[Directions for this task]
Extract all lines in the data that contain the word "Blender".

[Scene script records]
::::::::
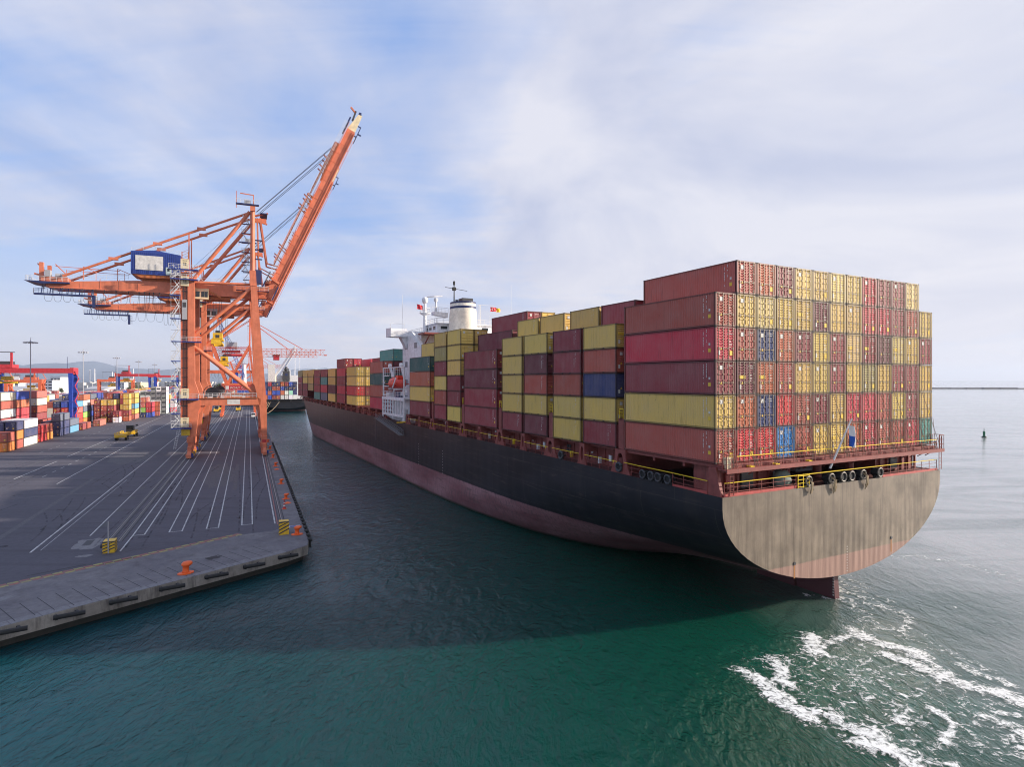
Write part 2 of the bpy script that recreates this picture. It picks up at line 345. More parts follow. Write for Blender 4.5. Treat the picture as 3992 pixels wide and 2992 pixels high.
def mat_foam():
    m, nt, b = new_mat('foam'); at = nt.nodes.new('ShaderNodeAttribute'); at.attribute_name = 'foam'
    v = coord(nt, (1,1,1)); n1 = noise(nt, v, 1.5, 10, .68, 1.6); n2 = noise(nt, coord(nt, (1,1.4,1)), 4.5, 6, .7, .8)
    vo = nt.nodes.new('ShaderNodeTexVoronoi'); vo.feature = 'DISTANCE_TO_EDGE'; vo.inputs['Scale'].default_value = .75
    wv = nt.nodes.new('ShaderNodeTexNoise'); wv.inputs['Scale'].default_value = 1.1; wv.inputs['Detail'].default_value = 4; nt.links.new(v, wv.inputs[0])
    vm = nt.nodes.new('ShaderNodeVectorMath'); vm.operation = 'MULTIPLY_ADD'; nt.links.new(wv.outputs['Color'], vm.inputs[0]); vm.inputs[1].default_value = (1.6,1.6,0); nt.links.new(v, vm.inputs[2]); nt.links.new(vm.outputs[0], vo.inputs['Vector'])
    lace = ramp(nt, vo.outputs['Distance'], [(.0,1),(.13,0)])
    def ma(op, x, y, z=None):
        n = nt.nodes.new('ShaderNodeMath'); n.operation = op
        for i, q in enumerate((x, y, z)):
            if q is None: continue
            if hasattr(q, 'is_linked'): nt.links.new(q, n.inputs[i])
            else: n.inputs[i].default_value = q
        return n.outputs[0]
    s = ma('MULTIPLY_ADD', at.outputs['Fac'], 1.0, ma('MULTIPLY_ADD', n1, 2.0, -1.38))
    s = ma('MULTIPLY_ADD', lace, .24, s); s = ma('MULTIPLY_ADD', n2, .35, s)
    al = ramp(nt, s, [(.26,0),(.66,1)])
    al = ma('MULTIPLY', al, ramp(nt, at.outputs['Fac'], [(.02,0),(.16,1)]))
    b.inputs['Base Color'].default_value = (.80,.82,.80,1); b.inputs['Roughness'].default_value = .7
    nt.links.new(al, b.inputs['Alpha']); bump(nt, b, n2, .7, .12)
    return m
M['foam'] = mat_foam()
def mat_leaf():
    m, nt, b = new_mat('tree_foliage'); n1 = noise(nt, coord(nt), .6, 3)
    c = mixc(nt, n1, (.02,.045,.015), (.07,.11,.035)); nt.links.new(c, b.inputs['Base Color']); b.inputs['Roughness'].default_value = .8
    return m
M['leaf'] = mat_leaf(); M['bark'] = plain('bark', (.12,.09,.06), .9)
M['tan_roof'] = plain('grey_roof', (.42,.42,.44), .6)

# ------------------------------------------------------------------ camera, sun, sky
cam = bpy.data.cameras.new('camera'); cam.lens = 36*F/3992; cam.sensor_width = 36; cam.clip_end = 60000; cam.clip_start = .5
cam.shift_y = -(1496-HY)/3992
co = bpy.data.objects.new('camera', cam); COL.objects.link(co); co.location = (0,0,CAMZ); co.rotation_euler = (R(90),0,0); scene.camera = co
AZ = math.atan2(.985,.08); EL = R(21)
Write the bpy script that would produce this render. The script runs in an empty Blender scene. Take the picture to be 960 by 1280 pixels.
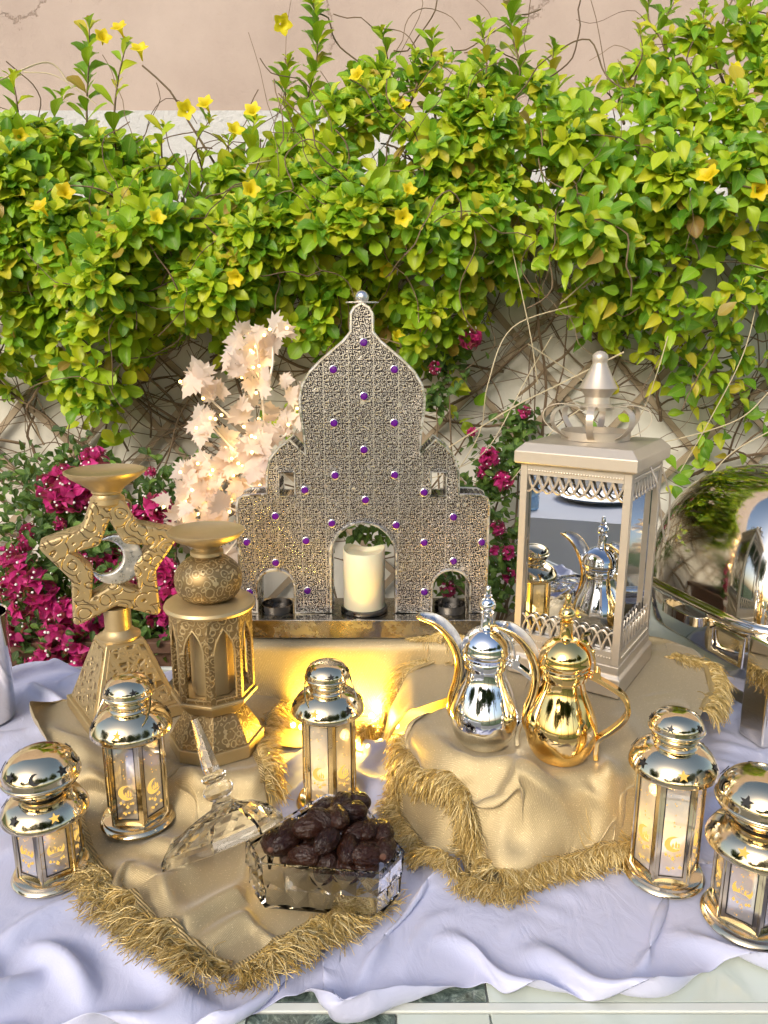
import bpy, bmesh, math, random
import numpy as np
from mathutils import Vector, Matrix, Euler, noise

PI = math.pi
R = math.radians
scene = bpy.context.scene
col = scene.collection
rng = random.Random(11)
nrg = np.random.default_rng(7)

# ------------------------------------------------------------------ camera
T = 0.75                     # table top above the ground
CAM_H, PITCH, FOC = 1.40, R(13.0), 924.0
cam_data = bpy.data.cameras.new('camera')
cam_data.sensor_fit = 'VERTICAL'
cam_data.sensor_height = 36.0
cam_data.sensor_width = 27.0
cam_data.lens = 36.0 * FOC / 1280.0
cam_data.clip_start = 0.02
cam_data.clip_end = 1000.0
cam = bpy.data.objects.new('camera', cam_data)
cam.location = (0, 0, CAM_H)
cam.rotation_euler = (R(90) - PITCH, 0, 0)
col.objects.link(cam)
scene.camera = cam

# ------------------------------------------------------------------ world, sun, exposure
SUN_EL, SUN_AZ = R(32), R(208)          # azimuth measured clockwise from +Y: behind the camera, to the left
world = bpy.data.worlds.new('World')
scene.world = world
world.use_nodes = True
wn = world.node_tree.nodes
wn.clear()
wo = wn.new('ShaderNodeOutputWorld')
wb = wn.new('ShaderNodeBackground')
ws = wn.new('ShaderNodeTexSky')
ws.sky_type = 'NISHITA'
ws.sun_disc = False
ws.sun_elevation = SUN_EL
ws.sun_rotation = SUN_AZ
ws.air_density = 1.0
ws.dust_density = 3.0
ws.ozone_density = 1.0
wb.inputs['Strength'].default_value = 0.15
world.node_tree.links.new(ws.outputs[0], wb.inputs['Color'])
world.node_tree.links.new(wb.outputs[0], wo.inputs['Surface'])

sun_data = bpy.data.lights.new('sun', 'SUN')
sun_data.energy = 1.5
sun_data.angle = R(30)
sun_data.color = (1.0, 0.95, 0.86)
sun = bpy.data.objects.new('sun', sun_data)
sun_dir = Vector((math.sin(SUN_AZ) * math.cos(SUN_EL), math.cos(SUN_AZ) * math.cos(SUN_EL), math.sin(SUN_EL)))
sun.rotation_euler = (-sun_dir).to_track_quat('-Z', 'Y').to_euler()
sun.location = (0, 0, 6)
col.objects.link(sun)

scene.view_settings.view_transform = 'Standard'
scene.view_settings.look = 'None'
scene.view_settings.exposure = 0.62
scene.view_settings.gamma = 1.0
scene.view_settings.use_curve_mapping = False
scene.render.engine = 'CYCLES'
cy = scene.cycles
cy.use_denoising = True
cy.use_adaptive_sampling = True
cy.adaptive_threshold = 0.035
cy.caustics_reflective = False
cy.max_bounces = 8
cy.diffuse_bounces = 3
cy.glossy_bounces = 5
cy.transmission_bounces = 7
cy.transparent_max_bounces = 10
cy.sample_clamp_indirect = 6.0
cy.blur_glossy = 0.3


# ------------------------------------------------------------------ measuring helpers
def _ray(px, py):
    a = (px - 480.0) / FOC
    b = -(py - 640.0) / FOC
    return a, math.cos(PITCH) + b * math.sin(PITCH), -math.sin(PITCH) + b * math.cos(PITCH)


def P(px, py, z=0.0):
    """point at height z above the table top seen in the photo at px, py"""
    d = _ray(px, py)
    t = (T + z - CAM_H) / d[2]
    return Vector((d[0] * t, d[1] * t, T + z))


def Q(px, py, Y):
    """point on the upright plane y = Y"""
    d = _ray(px, py)
    t = Y / d[1]
    return Vector((d[0] * t, Y, CAM_H + d[2] * t))


# ------------------------------------------------------------------ materials
MATS = {}


class NT:
    def __init__(self, name):
        self.m = bpy.data.materials.new(name)
        self.m.use_nodes = True
        self.t = self.m.node_tree
        self.n = self.t.nodes
        self.n.clear()
        self.out = self.n.new('ShaderNodeOutputMaterial')
        MATS[name] = self.m

    def node(self, typ, **kw):
        nd = self.n.new(typ)
        for k, v in kw.items():
            if k.startswith('_'):
                setattr(nd, k[1:], v)
        for k, v in kw.items():
            if not k.startswith('_'):
                self.put(nd.inputs[k.replace('__', ' ')], v)
        return nd

    def put(self, sock, v):
        if hasattr(v, 'is_output') and v.is_output:
            self.t.links.new(v, sock)
        elif isinstance(v, (tuple, list)) and len(v) == 3 and sock.type == 'RGBA':
            sock.default_value = (*v, 1)
        else:
            sock.default_value = v

    def coord(self, kind='Object'):
        return self.node('ShaderNodeTexCoord').outputs[kind]

    def mapping(self, vec, scale=(1, 1, 1), rot=(0, 0, 0)):
        nd = self.n.new('ShaderNodeMapping')
        self.put(nd.inputs['Vector'], vec)
        nd.inputs['Scale'].default_value = scale
        nd.inputs['Rotation'].default_value = rot
        return nd.outputs[0]

    def noise(self, vec, scale, detail=4, rough=0.55, dist=0.0, out='Fac'):
        nd = self.node('ShaderNodeTexNoise', Vector=vec, Scale=scale, Detail=detail, Roughness=rough, Distortion=dist)
        return nd.outputs[out]

    def voronoi(self, vec, scale, feature='F1', out='Distance', rand=1.0):
        nd = self.n.new('ShaderNodeTexVoronoi')
        nd.feature = feature
        self.put(nd.inputs['Vector'], vec)
        nd.inputs['Scale'].default_value = scale
        nd.inputs['Randomness'].default_value = rand
        return nd.outputs[out]

    def ramp(self, fac, stops, interp='LINEAR'):
        nd = self.n.new('ShaderNodeValToRGB')
        cr = nd.color_ramp
        cr.interpolation = interp
        while len(cr.elements) < len(stops):
            cr.elements.new(0.5)
        for e, (p, c) in zip(cr.elements, stops):
            e.position = p
            e.color = (*c, 1) if len(c) == 3 else c
        self.put(nd.inputs['Fac'], fac)
        return nd.outputs['Color']

    def math(self, op, a, b=0.0, c=None):
        nd = self.n.new('ShaderNodeMath')
        nd.operation = op
        self.put(nd.inputs[0], a)
        self.put(nd.inputs[1], b)
        if c is not None:
            self.put(nd.inputs[2], c)
        return nd.outputs[0]

    def mix(self, fac, a, b):
        nd = self.n.new('ShaderNodeMix')
        nd.data_type = 'RGBA'
        self.put(nd.inputs['Factor'], fac)
        self.put(nd.inputs[6], a)
        self.put(nd.inputs[7], b)
        return nd.outputs[2]

    def bump(self, h, strength=0.4, dist=0.002):
        nd = self.node('ShaderNodeBump', Strength=strength, Distance=dist, Height=h)
        return nd.outputs[0]

    def pbr(self, color, rough=0.5, metal=0.0, normal=None, **kw):
        nd = self.n.new('ShaderNodeBsdfPrincipled')
        self.put(nd.inputs['Base Color'], color)
        self.put(nd.inputs['Roughness'], rough)
        self.put(nd.inputs['Metallic'], metal)
        if normal is not None:
            self.put(nd.inputs['Normal'], normal)
        for k, v in kw.items():
            self.put(nd.inputs[k.replace('__', ' ')], v)
        self.t.links.new(nd.outputs[0], self.out.inputs['Surface'])
        return nd

    def surface(self, sh):
        self.t.links.new(sh, self.out.inputs['Surface'])
        return self.m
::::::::
[Answer below]
Write part 2 of the bpy script that recreates this picture. It picks up at line 345. More parts follow. Write for Blender 4.5. Treat the picture as 3992 pixels wide and 2992 pixels high.
Write the bpy script that would produce this render. The script runs in an empty Blender scene. Take the picture to be 960 by 1280 pixels.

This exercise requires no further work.